Day 5: God is Jealous
Read: John 3:35–36 (cf. Exodus 34:13–15)
I remember my days in middle school with a shudder. I found consolation during those socially awkward and insecure days in my brother’s friendship. But one summer even that was taken away. When a mutual friend became a love interest for us both things turned into a real messy daytime TV drama. She liked my brother the most and whenever they were together you could just feel the weirdness in the air. Looking back, their relationship was fairly innocent, but at the time I was furious! At first, I was jealous out of envy for my brother, but then the more I learned about this girl, the more I realized she was serious trouble. I tried to warn my brother, but he wouldn’t listen. It was then I learned a new definition of the word “jealous”, as I became jealous for my brother—a jealousy born out of a love and protective concern for him. When they finally broke up, it really devastated my brother, but by then I was ready to console him, and he was ready to admit he was wrong for not listening.
In Exodus 34:13–15 we hear the famous saying from the mouth of God, “you shall worship no other god, for the LORD, whose name is Jealous, is a jealous God”. This is clearly the language of a lover scorned, but I don’t think it’s always as simple as that. Many people recoil from calling God “jealous” because jealousy is another word for envy or covetousness, and God cannot have sinful qualities. But in Exodus, it goes so far as to refer to God’s name as Jealous! What’s going on here?

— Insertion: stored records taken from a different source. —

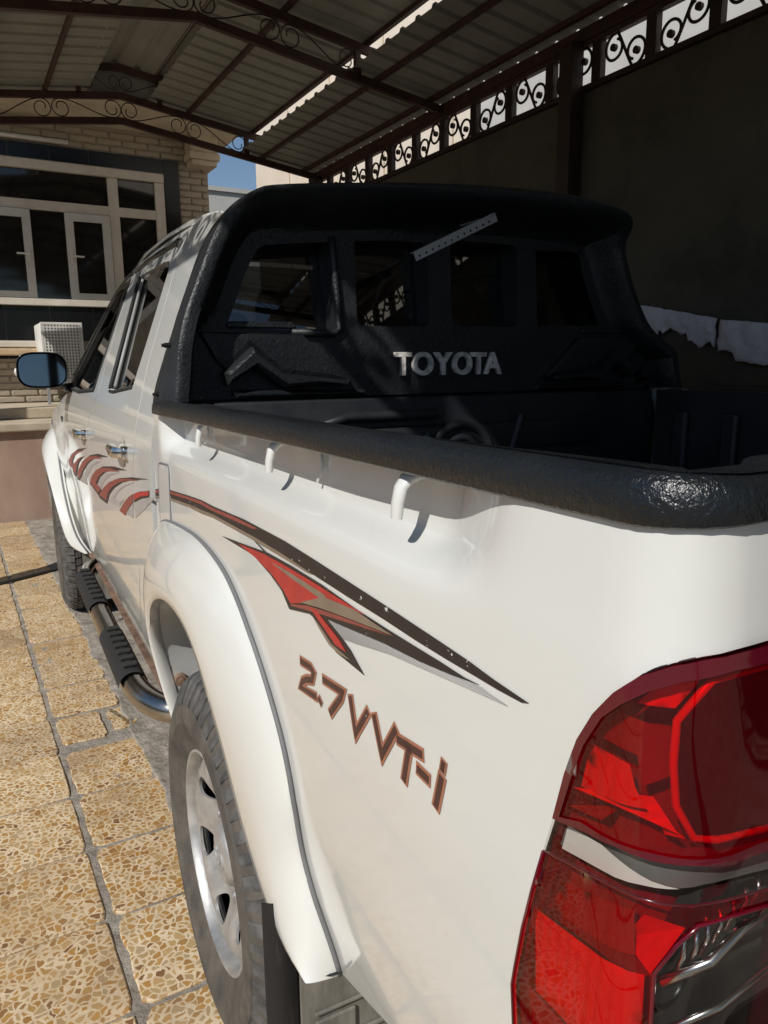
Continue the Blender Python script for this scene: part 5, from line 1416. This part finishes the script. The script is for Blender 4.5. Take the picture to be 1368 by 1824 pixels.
for tb in TB:
    m = MB()
    bev = .05
    for sg_, E in ((1, EW), (-1, EL)):
        m.bar((RA, tb, zl(0)), (RA + sg_ * E, tb, zl(E)), .04, .055)
        m.bar((RA, tb, zu(0)), (RA + sg_ * 1.33, tb, zu(1.33)), .04, .055)
        m.bar((RA, tb, zr(0)), (RA + sg_ * (.50 if sg_ > 0 else .33), tb, zr(.5 if sg_ > 0 else .33)), .04, .05)
        m.bar((RA + sg_ * 1.17, tb, zl(1.17)), (RA + sg_ * 1.17, tb, zu(1.17)), .04, .04)
        m.bar((RA + sg_ * .35, tb, zu(.35)), (RA + sg_ * .35, tb, zr(.35)), .04, .04)
    tr = m.build('truss', 'steel', cpt)
    for sg_ in (1, -1):
        for k in range(2):
            d = .29 + .585 * k
            o = link('scroll', sc_pos if (k % 2) ^ (sg_ > 0) else sc_neg, tr, (RA + sg_ * d, tb, (zl(d) + zu(d)) / 2)); o.rotation_euler = (0, sg_ * SLOPE, 0)
    for sg_ in (1, -1):
        o = link('scroll', sc_small if sg_ > 0 else sc_small2, tr, (RA + sg_ * .20 * (1 if sg_ > 0 else .8), tb, (zu(.2) + zr(.2)) / 2)); o.rotation_euler = (0, sg_ * SLOPE, 0); o.scale.x = 1 if sg_ > 0 else .8
B0, B1 = -4.7, 7.35
for name, d, z in (('purlin', .62, zu), ('purlin', 1.25, zu), ('purlin', 1.34, zl), ('purlin', 1.80, zl), ('purlin', .33, zr), ('purlin', 2.12, zl)):
    for sg_ in (1, -1):
        if d == 2.12 and sg_ > 0: continue
        m = MB(); m.box((RA + sg_ * d - .016, B0, z(d) + .030), (RA + sg_ * d + .016, B1, z(d) + .062)); m.build('purlin', 'steel', cpt)
def corr(name, d0, d1, z, sg_, b0=B0 - .1, b1=B1 + .15):
    m = MB(); P = .185; H = .020; n = int((b1 - b0) / P)
    prof = []
    for i in range(n):
        b = b0 + i * P
        prof += [(b, 0), (b + P * .70, 0), (b + P * .77, H), (b + P * .93, H)]
    prof.append((b0 + n * P, 0))
    for lay, dz in ((0, .064), (1, .0655)):
        pass
    top = [[(RA + sg_ * d, b, z(d) + .066 + h) for b, h in prof] for d in (d0, d1)]
    m.loft(top, False, False)
    o = m.build(name, 'sheet', cpt)
    s_ = o.modifiers.new('thickness', 'SOLIDIFY'); s_.thickness = .0012
    return o
for sg_, E in ((1, EW + .02), (-1, EL + .06)):
    corr('roof_sheet', 1.135, E, zl, sg_)
    corr('roof_sheet', .26, 1.30, zu, sg_)
m = MB(); n = 5; vs = []
cx0, cx1 = RA - .40, RA + .58
ribs = []
k = 0; x = cx0
while x < cx1 - .01:
    ribs += [(x, 0), (x + .13, 0), (x + .145, .025), (x + .185, .025), (x + .20, 0)]; x += .20
m.loft([[(a, b, zr(a - RA) + .03 + hh) for a, hh in ribs] for b in (B0 - .1, B1 + .1)], False, False)
o = m.build('ridge_sheet', 'sheet', cpt); s_ = o.modifiers.new('thickness', 'SOLIDIFY'); s_.thickness = .0012
m = MB(); m.box((RA - 1.225, B0, zl(1.22) + .066), (RA - 1.205, B1, zu(1.22) + .05)); m.build('sun_stop_board', 'sheet', cpt)  # added, unseen: closes the left roof slot to keep sun off the yard wall
m = MB(); m.box((RA - .33, 7.26, zu(0) + .02), (RA + .50, 7.275, zr(.1) + .02)); m.build('ridge_end_board', 'sheet', cpt)
m = MB(); m.box((RA - .345, B0 - .1, zu(.3) + .066), (RA - .325, B1 + .1, zr(.3) + .026)); m.build('sun_stop_board', 'sheet', cpt)  # also added only to stop sun coming through the left ridge gap
# eaves: beam, scroll lattice, posts
rose = None
def wave(L, H, r, flip):
    P = []
    R_ = H * .37
    for i in range(16):
        a = PI * 1.5 - 2 * PI * .95 * (1 - i / 15); k = .55 + .45 * i / 15
        P.append((-L * .5 + R_ + R_ * k * math.cos(a), -H * .5 + R_ + R_ * k * math.sin(a)))
    P.append((P[-1][0] + .02, P[-1][1] + .002))
    Q = [(-x, -y) for x, y in P[::-1]]
    pts = chaikin([(x, y * flip) for x, y in P + Q], 2, False)
    m = MB(); m.tube([(0, x, y) for x, y in pts], r, 5)
    q = m.mesh('scroll', True); q.materials.append(M['steel_dark']); return q
lat_s = wave(.31, .22, .0088, 1); lat_n = wave(.31, .22, .0088, -1)
for sg_, E in ((1, EW), (-1, EL)):
    ea = RA + sg_ * E
    m = MB(); m.box((ea - .03, B0, zl(E) - .028), (ea + .03, B1, zl(E) + .045)); m.box((ea - .02, B0, zl(E) - .06), (ea + .02, B1, zl(E) - .03)); m.build('eave_beam', 'steel', cpt)
    zt = zl(E) - .06; zb = zl(E) - .30
    m = MB()
    m.box((ea - .018, B0, zb), (ea + .018, B1, zb + .03))
    b = B0
    while b < B1:
        m.box((ea - .022, b - .035, zb + .03), (ea + .022, b + .035, zt)); b += .40
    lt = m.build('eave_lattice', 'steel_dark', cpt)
    b = B0; k = 0
    while b + .4 < B1:
        o = link('scroll', lat_s if k % 2 else lat_n, lt, (ea, b + .20, (zb + .03 + zt) / 2)); b += .40; k += 1
    b = B0; k = 0
    while b + .4 < B1:
        f = 1 if k % 2 else -1
        for q in (-1, 1):
            if rose is None:
                m = MB(); m.tube([(-.012, 0, 0), (.012, 0, 0)], .020, 10); rose = m.mesh('rosette'); rose.materials.append(M['steel_dark'])
            link('rosette', rose, lt, (ea, b + .2 + q * .085, (zb + .03 + zt) / 2 + q * f * .034))
        b += .40; k += 1
    for pb in ([3.47, 7.1, -.9, -4.3] if sg_ > 0 else [7.1, 4.6, -2.5]):
        px_ = ea - .055 if sg_ > 0 else ea
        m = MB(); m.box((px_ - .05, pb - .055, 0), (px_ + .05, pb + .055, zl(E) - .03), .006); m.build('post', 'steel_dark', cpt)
pc = MB()
vs = []
for j in range(9):
    for i in range(13):
        u = -1 + i / 6; w = -1 + j / 4
        vs.append((-.42 + .17 * u, 1.96 + .10 * w, 1.36 + .13 * max(0, 1 - u * u * .9) * max(0, 1 - w * w * .9) + .03 * noise.noise((u * 3, w * 3, 1)) + .015 * noise.noise((u * 8, w * 8, 1))))
pc.add(vs, [(j * 13 + i, j * 13 + i + 1, (j + 1) * 13 + i + 1, (j + 1) * 13 + i) for j in range(8) for i in range(12)])
tag(pc.build('crumpled_cloth', 'pink', None, True), 'crumpled pinkish cloth lying behind the rear window inside the cab', 'cloth')
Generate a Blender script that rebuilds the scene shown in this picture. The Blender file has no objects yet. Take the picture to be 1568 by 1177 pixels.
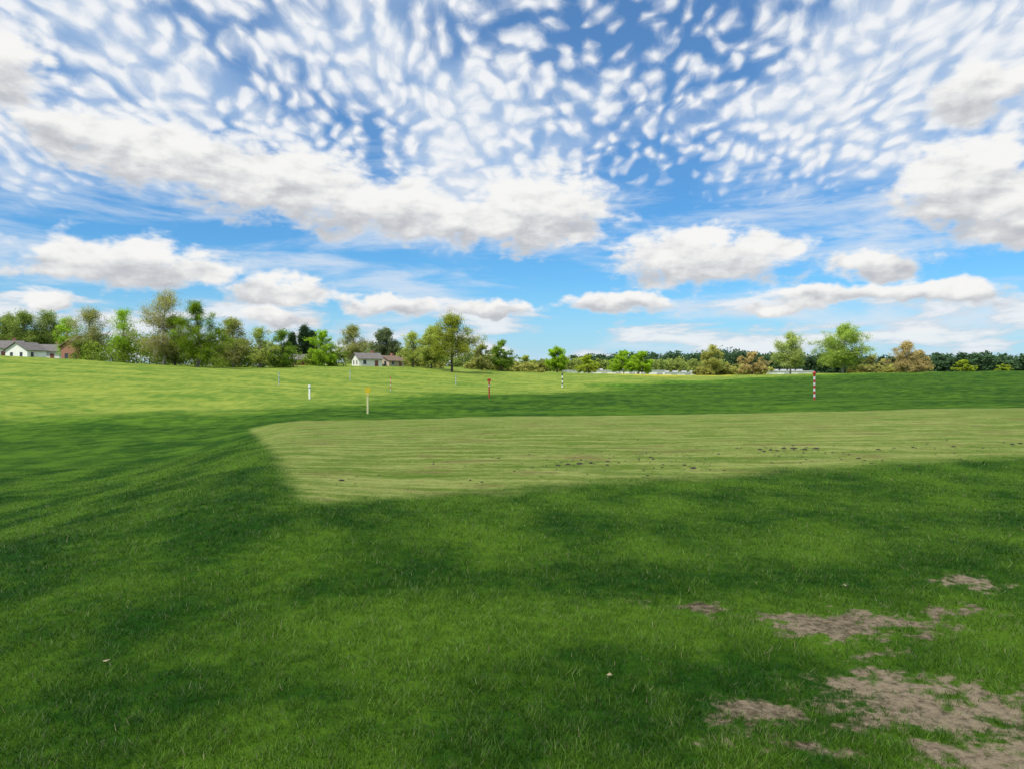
import bpy, math, numpy as np, random
from mathutils import Vector
rng=np.random.default_rng(7); random.seed(7)
sc=bpy.context.scene
F=1120.0; CX=784.0; HR=572.0; EYE=1.7
# ------------------------------------------------ camera
cd=bpy.data.cameras.new("camera"); cam=bpy.data.objects.new("camera",cd); sc.collection.objects.link(cam)
cam.location=(0,0,EYE); cam.rotation_euler=(math.radians(90),0,0)
cd.sensor_width=36; cd.lens=36*F/1568; cd.shift_y=-16.5/1568; cd.clip_end=12000; cd.clip_start=0.05
sc.camera=cam
sc.view_settings.view_transform='Standard'; sc.view_settings.look='None'; sc.view_settings.exposure=0
# ------------------------------------------------ numpy noise
_tab=rng.random((256,256))
def vnoise(x,y):
    xi=np.floor(x).astype(int); yi=np.floor(y).astype(int); fx=x-xi; fy=y-yi
    fx=fx*fx*(3-2*fx); fy=fy*fy*(3-2*fy)
    a=_tab[xi&255,yi&255]; b=_tab[(xi+1)&255,yi&255]; c=_tab[xi&255,(yi+1)&255]; d=_tab[(xi+1)&255,(yi+1)&255]
    return (a*(1-fx)+b*fx)*(1-fy)+(c*(1-fx)+d*fx)*fy
def fbm(x,y,o=4):
    s=0;a=.5;t=0
    for i in range(o):
        s=s+a*vnoise(x*2**i+13.7*i,y*2**i+7.1*i); t+=a; a*=.5
    return s/t
def sstep(a,b,x):
    t=np.clip((x-a)/(b-a),0,1); return t*t*(3-2*t)
# ------------------------------------------------ terrain heights
cols=np.array([0,350,560,750,1050,1280,1568]); cu=(cols-CX)/F
dep=np.array([28,45,60,80,110,150,200,260.])
rows=np.array([[680,652,632,604,565,545,559,562],
 [668,648,628,605,581,562,560,564],
 [650,636,627,610,589,570,556,553],
 [646,639,632,616,601,588,574,566],
 [643,636,629,614,602,592,583,577.5],
 [641,631,619,602,591,582,574,571],
 [638,625,608,595,584,576,570,568]])
Z=EYE-(rows-HR)/F*dep[None,:]
for c in (0,1): Z[c,6:]=Z[c,5]+0.1
dd=np.concatenate([[1,10,17],dep,[320,500,900,5000]])
Zf=np.concatenate([np.zeros((7,2)),(Z[:,:1]*0.3),Z,Z[:,-1:]-0.1,Z[:,-1:]*0.6,np.zeros((7,2))],axis=1)
Lg=np.linspace(0,math.log(5000),430); Ug=np.linspace(-0.95,0.95,191)
tmp=np.array([np.interp(Lg,np.log(dd),Zf[i]) for i in range(7)])
G=np.array([np.interp(Ug,cu,tmp[:,j]) for j in range(len(Lg))]).T
def gk(s):
    k=np.exp(-0.5*(np.arange(-3*s,3*s+1)/s)**2); return k/k.sum()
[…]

While the quality of a scorned lover is incredibly important as a biblical motif, we cannot then follow the metaphor to the point of calling God envious. God does not envy the pride, fear, and lust you put in His place—He sees them as worthless and, like we explored in our last devotional, He sees you as being of infinite worth.
Jesus is jealous for mankind, the same way I was jealous for my brother. I saw the road he was going down and knew it would lead to a ruined and dead relationship with this girl that would wound him. So, I did what I could to convince him to believe me and turn away from her. For several months our relationship as brothers felt dead. I felt like my brother had become a completely different person, and it got lonely at times. It’s not a perfect metaphor, but God also longs to have us at His side, far from the road leading to death.
In this linchpin phrase in John 3:36, we see a zoomed-out picture of the whole human situation. “Whoever believes in the Son has eternal life; whoever does not obey the Son shall not see life, but the wrath of God remains on him.” The situation is desperate, and Jesus is offering mankind the last lifeboat. The dark and corrupted world we’ve fallen in love with is doomed for wrath, like a luxurious ocean liner bound for the bottom of the sea. We’re sick and dying and in need of a heart-transplant, and Jesus is our donor. Eternal life isn’t a ticket to heaven, it’s a way of life that begins now and will never end—adopting us into the ancient family line of the children of God. This is what God is jealous for, to have His people be whole again, gathered together with Himself in a family that will never drift apart.
It’s one thing to read about God’s great love, it’s another thing to know it for yourself. My prettiest and cleverest metaphors cannot suffice to teach you God’s great love—it’s something that must be experienced. Do you want to see and feel the love of God? Then take some time to think of things which you value over God. These are the things you are scared to death of losing. They can even be good things—gifts from God—but if they take His place they will harm your relationship with Him. Take some time to pray in a private place. Acknowledge to God the good things He has given you and, with open hands, commit them back to Him. Spiritual exercises like these train our hearts to value God first, to trust Him with our lives, and consequently to love Him completely.